Na realidade, a inclusão das mulheres na Igreja é um modo criativo de promover as mudanças necessárias. Uma teologia e uma eclesiologia da mulher deve mudar a imagem, o conceito e as estruturas da Igreja. Deverá levar a Igreja a se tornar o Povo de Deus, como proclamado pelo Concílio Vaticano II. A criatividade feminina pode abrir novos modos de ser uma comunidade cristã de discípulos, homens e mulheres juntos, testemunhas e pregadores da Boa Nova.
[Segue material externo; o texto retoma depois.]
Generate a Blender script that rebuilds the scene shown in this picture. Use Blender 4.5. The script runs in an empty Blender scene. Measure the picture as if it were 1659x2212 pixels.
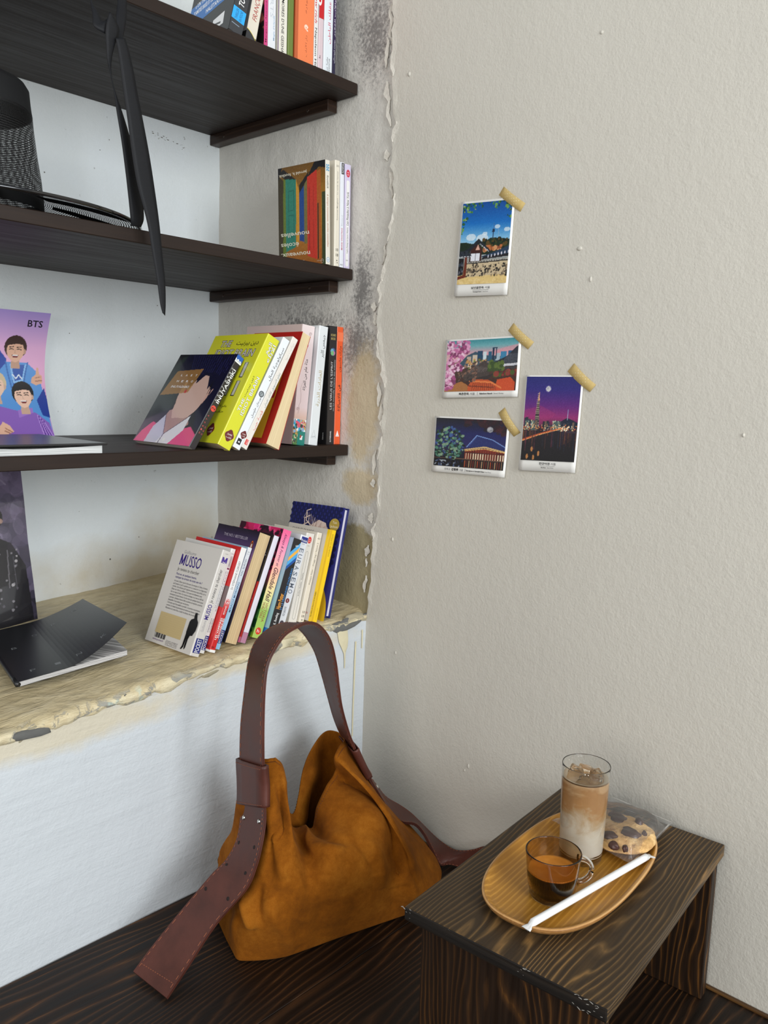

Mas, e talvez isto seja o mais importante, a inclusão feminina será também um resultado das preocupações centrais do Papa Francisco. Ao trazer à vida o Vaticano II e ao incorporar os pobres à Igreja, Francisco está dando às vozes das mulheres mais oportunidade de se pronunciarem e serem contadas. Ninguém é mais resiliente do que as mulheres na construção e no apoio da Igreja nas regiões mais pobres do mundo.

Em suas iniciativas contra o clericalismo – e contra o elitismo e o sexismo que vêm com ele –, o papa procura abrir o nosso futuro às vozes do lado de fora do Vaticano, busca trazer a experiência do mundo na formação deste futuro. O oposto do clericalismo é a colaboração, o trabalho conjunto como filhos e filhas batizados de Deus.

Estes esforços deram início a um processo de inclusão mais profunda da mulher no seio da Igreja. Tão desafiador quanto o são as crises de refugiados ou outros temas mundiais, para alguns de nós isto pode ser verdadeiramente o impossível.

O próprio São Francisco de Assis afirmou: “Comece fazendo o que é necessário, depois o que é possível, e de repente você estará fazendo o impossível”. Nesse espírito, estamos aqui hoje para ouvir as Vozes de Fé, ouvir histórias de resiliência, colaboração e inclusão. Fizemos mais do que iniciar. Não iremos parar.